Sexism, in context, is related to social power.

Which is why for cis men like me, it's often useful to start with first acknowledging male social power, and how that's used (and has been used historically). That's the context we all exist in. And in that context, a woman making or buying that art is not the same as me making or buying that art. It does not make sense for those people to be treated the same.
 

Yeah the idea of 'trans' being a background is a bit yikes imo. Replace 'trans' with 'gay' and it makes it pretty clear.

Anyone of any background can be trans.
Yeah. I don't see sexuality of any sort being a background. Heck, it's not even really part of your background insofar as your sexuality is part of who you are, and your background consists of your life experiences. So while sexuality isn't a part of your background, meaningful life events that revolve around your character's sexuality would be part of your background.

Of course 5e doesn't use background like that really. There's a small group of random background chart rolls in one of the splatbooks, but background in 5e is more of a profession than life background. I'm a scribe! I'm a soldier! I'm a hermit!
 

I've had two half-elf PCs made using 2024 rules; the first combined species features between the two species, like 50/50 from each species. The second is just using the full elf racial features, they just happen to be half-elven within the fiction.
Yeah, there's currently three ways to do it - your two, and playing a 2014 half-elf in an otherwise 2024 game. They all work!
 

Yeah. I don't see sexuality of any sort being a background. Heck, it's not even really part of your background insofar as your sexuality is part of who you are, and your background consists of your life experiences. So while sexuality isn't a part of your background, meaningful life events that revolve around your character's sexuality would be part of your background.

Of course 5e doesn't use background like that really. There's a small group of random background chart rolls in one of the splatbooks, but background in 5e is more of a profession than life background.

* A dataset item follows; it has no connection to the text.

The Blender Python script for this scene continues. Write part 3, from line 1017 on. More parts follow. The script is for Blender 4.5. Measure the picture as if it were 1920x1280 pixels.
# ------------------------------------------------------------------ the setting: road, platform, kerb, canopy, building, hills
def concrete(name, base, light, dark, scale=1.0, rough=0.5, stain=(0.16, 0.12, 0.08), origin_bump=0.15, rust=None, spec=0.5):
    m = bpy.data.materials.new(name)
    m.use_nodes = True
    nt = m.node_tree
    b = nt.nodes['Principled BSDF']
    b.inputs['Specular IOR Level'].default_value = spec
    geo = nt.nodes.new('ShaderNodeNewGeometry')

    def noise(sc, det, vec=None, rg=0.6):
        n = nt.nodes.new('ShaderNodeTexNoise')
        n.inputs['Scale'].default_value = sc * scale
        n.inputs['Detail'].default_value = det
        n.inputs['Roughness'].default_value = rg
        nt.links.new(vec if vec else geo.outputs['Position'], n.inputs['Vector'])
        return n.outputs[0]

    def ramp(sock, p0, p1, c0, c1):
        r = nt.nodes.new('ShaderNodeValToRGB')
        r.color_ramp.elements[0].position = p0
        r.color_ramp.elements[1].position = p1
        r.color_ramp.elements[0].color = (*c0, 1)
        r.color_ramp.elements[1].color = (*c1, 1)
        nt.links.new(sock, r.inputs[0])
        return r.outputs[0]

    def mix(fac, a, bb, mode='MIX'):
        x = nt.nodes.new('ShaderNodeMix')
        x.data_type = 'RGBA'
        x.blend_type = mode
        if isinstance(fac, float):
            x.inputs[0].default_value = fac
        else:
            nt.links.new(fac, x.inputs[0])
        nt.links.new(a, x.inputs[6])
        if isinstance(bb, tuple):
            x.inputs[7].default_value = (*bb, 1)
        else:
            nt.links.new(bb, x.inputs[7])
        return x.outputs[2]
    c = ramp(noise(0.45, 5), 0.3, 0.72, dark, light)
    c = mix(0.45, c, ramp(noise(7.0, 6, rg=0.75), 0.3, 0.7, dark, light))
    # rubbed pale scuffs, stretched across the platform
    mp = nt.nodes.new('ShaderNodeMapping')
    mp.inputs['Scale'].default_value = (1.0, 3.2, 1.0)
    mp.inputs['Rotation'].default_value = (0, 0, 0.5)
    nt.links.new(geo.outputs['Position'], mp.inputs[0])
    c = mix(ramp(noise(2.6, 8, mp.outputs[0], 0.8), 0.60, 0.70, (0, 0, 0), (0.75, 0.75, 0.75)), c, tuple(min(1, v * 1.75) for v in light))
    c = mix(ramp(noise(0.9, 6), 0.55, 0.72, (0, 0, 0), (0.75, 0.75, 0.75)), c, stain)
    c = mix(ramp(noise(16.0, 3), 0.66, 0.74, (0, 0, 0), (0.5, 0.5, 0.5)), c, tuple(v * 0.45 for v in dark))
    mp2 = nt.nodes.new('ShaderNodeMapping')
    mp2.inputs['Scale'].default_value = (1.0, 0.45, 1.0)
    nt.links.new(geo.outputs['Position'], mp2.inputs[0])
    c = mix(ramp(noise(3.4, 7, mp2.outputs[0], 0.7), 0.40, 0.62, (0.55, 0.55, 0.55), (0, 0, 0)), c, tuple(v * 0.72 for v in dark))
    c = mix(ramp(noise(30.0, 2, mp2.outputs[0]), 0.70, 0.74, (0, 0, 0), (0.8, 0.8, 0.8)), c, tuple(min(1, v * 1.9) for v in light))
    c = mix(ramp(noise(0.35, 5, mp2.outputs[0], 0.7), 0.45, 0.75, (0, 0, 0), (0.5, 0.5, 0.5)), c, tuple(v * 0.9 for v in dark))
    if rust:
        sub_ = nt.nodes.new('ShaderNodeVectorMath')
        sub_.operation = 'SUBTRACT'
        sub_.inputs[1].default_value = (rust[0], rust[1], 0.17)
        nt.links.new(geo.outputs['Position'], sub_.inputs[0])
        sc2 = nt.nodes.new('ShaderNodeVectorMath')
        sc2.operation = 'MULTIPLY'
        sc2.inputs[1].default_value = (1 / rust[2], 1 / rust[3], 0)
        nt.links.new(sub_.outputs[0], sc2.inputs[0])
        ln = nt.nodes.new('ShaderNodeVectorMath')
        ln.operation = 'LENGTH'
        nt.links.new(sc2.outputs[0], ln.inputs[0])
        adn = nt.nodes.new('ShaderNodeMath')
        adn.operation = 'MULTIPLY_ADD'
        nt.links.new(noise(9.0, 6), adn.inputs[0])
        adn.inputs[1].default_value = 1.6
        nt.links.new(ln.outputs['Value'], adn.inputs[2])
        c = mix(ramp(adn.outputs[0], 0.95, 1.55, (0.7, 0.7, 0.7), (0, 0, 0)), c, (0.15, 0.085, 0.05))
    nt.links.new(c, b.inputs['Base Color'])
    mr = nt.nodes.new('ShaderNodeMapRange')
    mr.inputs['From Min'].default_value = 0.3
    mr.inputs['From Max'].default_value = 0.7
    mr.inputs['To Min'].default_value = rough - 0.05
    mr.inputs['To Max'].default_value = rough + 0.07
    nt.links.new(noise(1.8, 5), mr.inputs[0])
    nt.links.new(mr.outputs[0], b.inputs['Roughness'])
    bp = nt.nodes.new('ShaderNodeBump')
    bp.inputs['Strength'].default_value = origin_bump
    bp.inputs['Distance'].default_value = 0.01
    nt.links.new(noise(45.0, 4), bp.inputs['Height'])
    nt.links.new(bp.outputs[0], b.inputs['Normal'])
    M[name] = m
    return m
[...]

I'm a scribe! I'm a soldier! I'm a hermit!
I don't know if you intended to imply this, but it's generally not okay to equate sexual orientation and transgender identity; they both fall under the broader queer umbrella, but are different things.
 


I don't know if you intended to imply this, but it's generally not okay to equate sexual orientation and transgender identity; they both fall under the broader queer umbrella, but are different things.
No offense was intended. I probably should have used gender instead of sexuality.
 

I don't know if you intended to imply this, but it's generally not okay to equate sexual orientation and transgender identity; they both fall under the broader queer umbrella, but are different things.
Doesn't the term "sexuality" encompass all of that and more though? Although I will say it often seems like people use "sexuality" when the intended meaning is "sexual orientation". Maybe it's because the names for sexual orientations end in "-sexuality".